Pour la première fois, chronologiquement, le metteur en scène travaille au coté de Jake Gyllenhaal, comédien en plein montée en puissance qui trouve ici matière à laisser exprimer tout son potentiel. A la fois sensible et vulnérable, l'acteur démontre aussi, par le biais d'un double, qu'il peut aussi composer un personnage inquiétant, vorace. En dépit de cette performance d'interprétation, Enemy ne parvient pourtant pas à réellement captiver. Le rythme, pachydermie, n'aidant pas, les conclusions de cette drôle d'histoire se font attendre, le tout sous une consistante masse musicale omniprésente, une bande-son vintage qui sonne comme un rappel des ambiances thrillers d'autrefois. On se dit que, somme toute, Denis Villeneuve n'est peut-être pas aussi indépendant qu'il ne le laisse paraître.
Le cinéaste, ayant pris place dans les méandres de la plus américaine des villes canadiennes, Toronto, tisse sa toile contemplative en usant et abusant des teintes sépias, jaunissant tout sur son passage, hormis les nombreuses zones d'obscurité qu'il utilise pour renforcer une certaine noirceur dans son récit.

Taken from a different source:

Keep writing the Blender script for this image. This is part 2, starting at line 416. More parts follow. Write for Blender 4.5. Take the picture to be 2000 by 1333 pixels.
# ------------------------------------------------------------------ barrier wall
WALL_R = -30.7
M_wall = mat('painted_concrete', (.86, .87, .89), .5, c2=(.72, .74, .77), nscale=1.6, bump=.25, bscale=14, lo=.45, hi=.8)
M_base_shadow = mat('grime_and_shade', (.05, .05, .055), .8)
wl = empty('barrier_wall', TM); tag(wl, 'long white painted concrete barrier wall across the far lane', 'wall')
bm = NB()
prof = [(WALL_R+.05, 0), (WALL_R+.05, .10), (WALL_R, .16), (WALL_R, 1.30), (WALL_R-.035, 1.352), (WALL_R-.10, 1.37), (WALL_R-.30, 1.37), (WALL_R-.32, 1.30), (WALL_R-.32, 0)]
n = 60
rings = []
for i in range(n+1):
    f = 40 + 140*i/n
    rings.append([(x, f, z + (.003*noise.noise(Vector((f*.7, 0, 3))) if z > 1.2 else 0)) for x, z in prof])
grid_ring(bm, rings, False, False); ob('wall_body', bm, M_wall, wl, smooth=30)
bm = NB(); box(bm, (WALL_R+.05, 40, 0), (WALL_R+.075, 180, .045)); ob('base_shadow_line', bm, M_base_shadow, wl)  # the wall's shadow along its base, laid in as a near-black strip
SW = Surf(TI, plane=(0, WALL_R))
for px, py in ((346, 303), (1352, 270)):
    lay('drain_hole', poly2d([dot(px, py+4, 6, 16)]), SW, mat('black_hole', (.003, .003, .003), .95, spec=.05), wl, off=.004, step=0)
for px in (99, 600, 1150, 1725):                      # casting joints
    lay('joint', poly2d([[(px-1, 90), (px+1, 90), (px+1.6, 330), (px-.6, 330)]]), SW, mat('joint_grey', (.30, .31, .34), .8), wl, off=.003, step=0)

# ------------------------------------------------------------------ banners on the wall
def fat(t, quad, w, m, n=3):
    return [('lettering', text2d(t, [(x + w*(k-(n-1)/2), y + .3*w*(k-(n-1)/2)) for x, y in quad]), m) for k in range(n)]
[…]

Par ailleurs, le beauté des femmes qui accompagnent notre principal intéressé, ou nos deux principaux intéressés, contraste avec le pessimisme du propos, soit la dépression, la perversion ou l'aliénatioin. Oui, Mélanie Laurent et Sarah Gadon sont les deux rayons de soleil du moment. Mais sont-elles vraiment utiles? Rien n'est moins sûr.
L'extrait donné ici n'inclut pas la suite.